Is The Right To Housing Real?

Is The Right To Housing Real?

Nowhere do questions of the built environment reveal themselves more than when dealing with the fundamental issue of housing.

 The notion of ‘house’ or ‘home’ is more ancient than language, and for every typology mankind has ever produced, all human beings evince similar feelings about home: it is a place of safety, security, and identity. A building or structure becomes a ‘home’ when it becomes ours, either through legal machinations, payment, or the act of nesting.

Reformers in the early twentieth century adopted the idea that housing might be something of a right, but their social concern was tinged with a measure of condescension. Twentieth century altruism cemented the belief that if one was poor or disenfranchised, they were entitled to something, but only the portion of something necessary to keep them alive and alleviate our own guilt.

This conflicted ethos came to dominate our collective approach to social housing the in the postwar era: everyone has a right to housing, but in the barest sense. The rise of Modernism gave these social reformers a building typology which fit at both ends of the conflict. The Modernist aesthetic, when done well, was uplifting, serene and healthy. When done poorly, it was cheap and easy to build.

Many of our cities continue to deal with the legacy of these ambitions. In every major city, aging public housing projects suffer neglect and stigmatization, and increasingly the wrecking ball.

A new breed of social housing designers has emerged over the last few decades which overturns the postwar practice. Rather than trying to figure out how to make poor housing for poor people, they seek to make good housing affordable.

In contemplating its awards for 2017, the Curry Stone Design Prize began by confronting what we saw as the most intractable questions of the built environment. After decades of social agency by the global design community, what were the contradictions which remained unresolved? Housing, and our attitudes towards it, leapt out at all of us. If we can all agree that housing is a right, and that everyone should have a decent place to live, why does it seem that our urban policies and our design strategies seem so tilted against this basic belief? Why, in 2017, are there twenty vacant residential properties in New York City for every homeless family? Why is it getting harder and harder to find a place to live? Not just for the indigent, but even for the middle class?

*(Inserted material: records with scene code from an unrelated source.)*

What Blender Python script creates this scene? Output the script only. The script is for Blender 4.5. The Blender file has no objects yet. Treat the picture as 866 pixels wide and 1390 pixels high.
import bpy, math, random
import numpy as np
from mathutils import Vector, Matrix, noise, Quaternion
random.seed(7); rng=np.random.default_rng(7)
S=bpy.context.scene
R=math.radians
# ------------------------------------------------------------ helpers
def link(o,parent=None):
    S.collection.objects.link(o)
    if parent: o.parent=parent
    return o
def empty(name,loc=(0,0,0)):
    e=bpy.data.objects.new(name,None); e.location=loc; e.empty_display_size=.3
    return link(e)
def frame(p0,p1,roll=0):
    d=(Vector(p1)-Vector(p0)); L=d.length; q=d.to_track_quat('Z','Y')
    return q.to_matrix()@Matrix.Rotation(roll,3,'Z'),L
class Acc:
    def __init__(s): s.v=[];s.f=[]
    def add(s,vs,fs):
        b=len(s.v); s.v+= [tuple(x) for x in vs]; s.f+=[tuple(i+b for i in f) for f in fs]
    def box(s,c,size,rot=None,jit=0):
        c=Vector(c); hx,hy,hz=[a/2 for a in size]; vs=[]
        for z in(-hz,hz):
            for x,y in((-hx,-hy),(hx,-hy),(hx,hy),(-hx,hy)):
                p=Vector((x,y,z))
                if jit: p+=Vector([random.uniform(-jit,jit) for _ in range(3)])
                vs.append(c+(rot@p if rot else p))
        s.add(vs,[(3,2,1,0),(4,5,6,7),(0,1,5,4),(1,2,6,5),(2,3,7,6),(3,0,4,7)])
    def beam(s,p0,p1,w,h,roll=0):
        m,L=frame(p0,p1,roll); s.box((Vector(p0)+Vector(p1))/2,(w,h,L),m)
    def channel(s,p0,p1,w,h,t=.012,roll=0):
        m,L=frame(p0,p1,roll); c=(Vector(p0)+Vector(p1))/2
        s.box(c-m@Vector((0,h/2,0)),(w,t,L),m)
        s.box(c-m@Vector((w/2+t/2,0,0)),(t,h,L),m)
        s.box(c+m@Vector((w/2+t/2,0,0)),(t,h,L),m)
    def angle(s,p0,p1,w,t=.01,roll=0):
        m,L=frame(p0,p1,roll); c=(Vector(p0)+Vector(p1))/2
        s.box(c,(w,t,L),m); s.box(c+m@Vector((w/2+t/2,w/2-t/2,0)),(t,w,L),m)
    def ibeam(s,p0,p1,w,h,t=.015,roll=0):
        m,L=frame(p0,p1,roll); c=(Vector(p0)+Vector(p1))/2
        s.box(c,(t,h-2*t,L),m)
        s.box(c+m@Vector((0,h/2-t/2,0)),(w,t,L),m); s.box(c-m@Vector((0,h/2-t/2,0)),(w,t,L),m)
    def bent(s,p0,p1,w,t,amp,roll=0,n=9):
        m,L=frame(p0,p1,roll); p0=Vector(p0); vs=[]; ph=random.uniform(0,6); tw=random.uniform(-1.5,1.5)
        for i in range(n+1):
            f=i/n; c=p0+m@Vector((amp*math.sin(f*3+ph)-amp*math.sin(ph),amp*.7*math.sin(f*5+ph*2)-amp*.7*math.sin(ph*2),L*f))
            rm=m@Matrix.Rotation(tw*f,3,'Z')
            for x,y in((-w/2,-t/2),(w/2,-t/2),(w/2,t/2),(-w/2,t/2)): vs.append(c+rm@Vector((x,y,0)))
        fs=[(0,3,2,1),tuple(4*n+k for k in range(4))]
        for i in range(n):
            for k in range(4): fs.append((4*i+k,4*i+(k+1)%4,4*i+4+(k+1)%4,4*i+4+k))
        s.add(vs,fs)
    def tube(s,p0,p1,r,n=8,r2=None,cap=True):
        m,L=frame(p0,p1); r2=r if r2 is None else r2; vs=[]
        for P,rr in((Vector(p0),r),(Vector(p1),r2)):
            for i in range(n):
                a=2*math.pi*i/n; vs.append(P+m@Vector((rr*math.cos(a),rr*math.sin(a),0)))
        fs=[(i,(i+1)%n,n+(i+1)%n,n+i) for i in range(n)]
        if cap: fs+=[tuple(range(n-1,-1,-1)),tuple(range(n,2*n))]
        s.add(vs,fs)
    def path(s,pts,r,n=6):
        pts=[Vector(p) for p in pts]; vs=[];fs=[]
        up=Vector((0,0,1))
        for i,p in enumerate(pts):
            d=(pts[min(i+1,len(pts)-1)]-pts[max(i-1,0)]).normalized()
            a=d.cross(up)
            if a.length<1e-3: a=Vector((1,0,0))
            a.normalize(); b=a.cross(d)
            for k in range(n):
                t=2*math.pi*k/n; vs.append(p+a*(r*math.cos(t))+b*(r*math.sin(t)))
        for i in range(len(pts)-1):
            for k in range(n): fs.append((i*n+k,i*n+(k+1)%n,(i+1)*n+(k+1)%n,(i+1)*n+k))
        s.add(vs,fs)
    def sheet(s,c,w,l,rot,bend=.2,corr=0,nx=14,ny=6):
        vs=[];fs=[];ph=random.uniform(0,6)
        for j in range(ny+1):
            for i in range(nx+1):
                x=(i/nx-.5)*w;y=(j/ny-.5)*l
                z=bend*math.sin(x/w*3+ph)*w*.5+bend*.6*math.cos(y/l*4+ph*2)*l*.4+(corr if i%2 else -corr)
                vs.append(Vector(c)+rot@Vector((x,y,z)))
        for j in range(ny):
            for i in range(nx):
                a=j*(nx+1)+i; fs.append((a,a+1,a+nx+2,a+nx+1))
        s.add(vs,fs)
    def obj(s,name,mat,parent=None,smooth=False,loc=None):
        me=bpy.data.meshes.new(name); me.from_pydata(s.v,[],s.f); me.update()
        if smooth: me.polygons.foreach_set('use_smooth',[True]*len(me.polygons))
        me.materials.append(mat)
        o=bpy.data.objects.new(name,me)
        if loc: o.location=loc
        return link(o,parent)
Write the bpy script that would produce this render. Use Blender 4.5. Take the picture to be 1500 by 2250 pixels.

To answer these questions, we assembled a progressive group of designers from our Social Design Circle who are leading the contemporary social housing movement. In our work, and our podcast Social Design Insights, we charged them with answering the question: Is the Right to Housing Real?

For over twenty years, the work of David Baker Architects (DBA) has made the right to good housing a part of their central design philosophy. DBA has emerged as a national leader in a new way of doing housing – a way which doesn’t begin with a false, binary choice between good housing and affordable housing.

Similarly, Breaking Ground has grown from humble beginnings into the largest provider of supportive housing in the United States. Their philosophy is simple: a home is more than just four walls and a roof. In order to break people out of the cycle of homelessness, you have to provide them with the supportive framework that makes bricks, concrete and steel into a home. For much of Breaking Ground’s clientele, this means job training, drug & alcohol counseling, child services, and other means of support which a true community typically provides.

The Asian Coalition for Housing Rights (ACHR) and the Community Architects Network (CAN) have engaged the near-intractable problems of Asian mega-cities, where inner-city residents are often forced to the periphery of a city in favor of new development which they can’t afford. ACHR and CAN run the gamut from capital projects to advocating for a more humane housing policy – one which doesn’t displace people for capital.

All three practices begin their work with a recognition of what housing actually is: the sum of all of the things which make our lives fulfilled. It is a source of financial security. It is a symbol of personality. The way we design a house and the spaces within it becomes a reflection of who we are. At a social level, housing become a means by which we enshrine culture, a means to cultivate community, and is the first line of defense in our healthcare system.

A home cannot just be four walls and a roof. Nor is it sufficient to provide basic amenities like running water and light. A home for someone else must provide all the things we seek in our own homes: an identity, a feeling of security, a sense of pride. If we believe that our fellow human beings are entitled to such things, then our designs must reflect that core belief.

'Design' as we think of it is often just the series of choices we make after our basic needs are fulfilled. It is an array of tools we use to define our own space, and our own identity. However, it remains the most effective means we have for addressing the basic needs of others, as well. These honorees of our Social Design Circle aptly demonstrate that we need not make a binary choice where housing is concerned. And we don’t have to force a Hobson’s choice upon the poor. Everyone can have good housing, and everyone should.